Singer Rex Garfield wrote the bulk of Ace of Hearts (Funzalo Records) with guitarist and beau Ste Rasch. Garfield’s lyrics are plaintive and her breathy delivery is like that of a quiet friend finding the courage to speak up.
The best moments of Ace of Hearts occur when Garfield and Rasch sing together, emulating the equity of a relationship with unfussy male/female vocals. In “Midnight,” Garfield waxes poetic about the minutia of long-term love when she sings, “I think it’s safe to say / I’ll watch his chest hair turnin’ gray.”

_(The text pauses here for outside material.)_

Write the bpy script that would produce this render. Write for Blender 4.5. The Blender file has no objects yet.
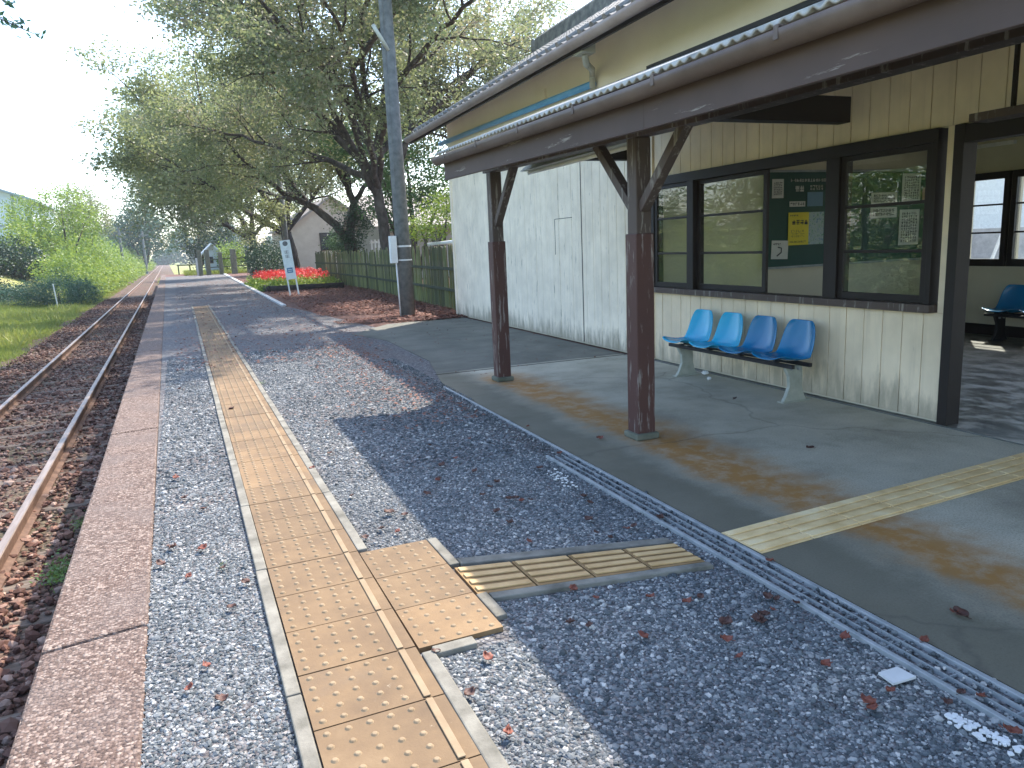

And Green Pitch prove they can do more than voice-and-guitar humdrum when they use pedal steel and melodica as foils to express both lightheartedness and the blues in “Going South.” At best, Green Pitch recalls the Secret Stars – minus their experimental streak – or Low at their daintiest.
Music this simple demands patience. Their song “Liverpool” is so slow that by the time a whole phrase is pronounced, you’re likely to forget what the start of the sentence was. Sweet and sad but a little boring, their songs endear themselves into your company and mostly manage to straddle the border between the right ‘n’ wrong side of sappy.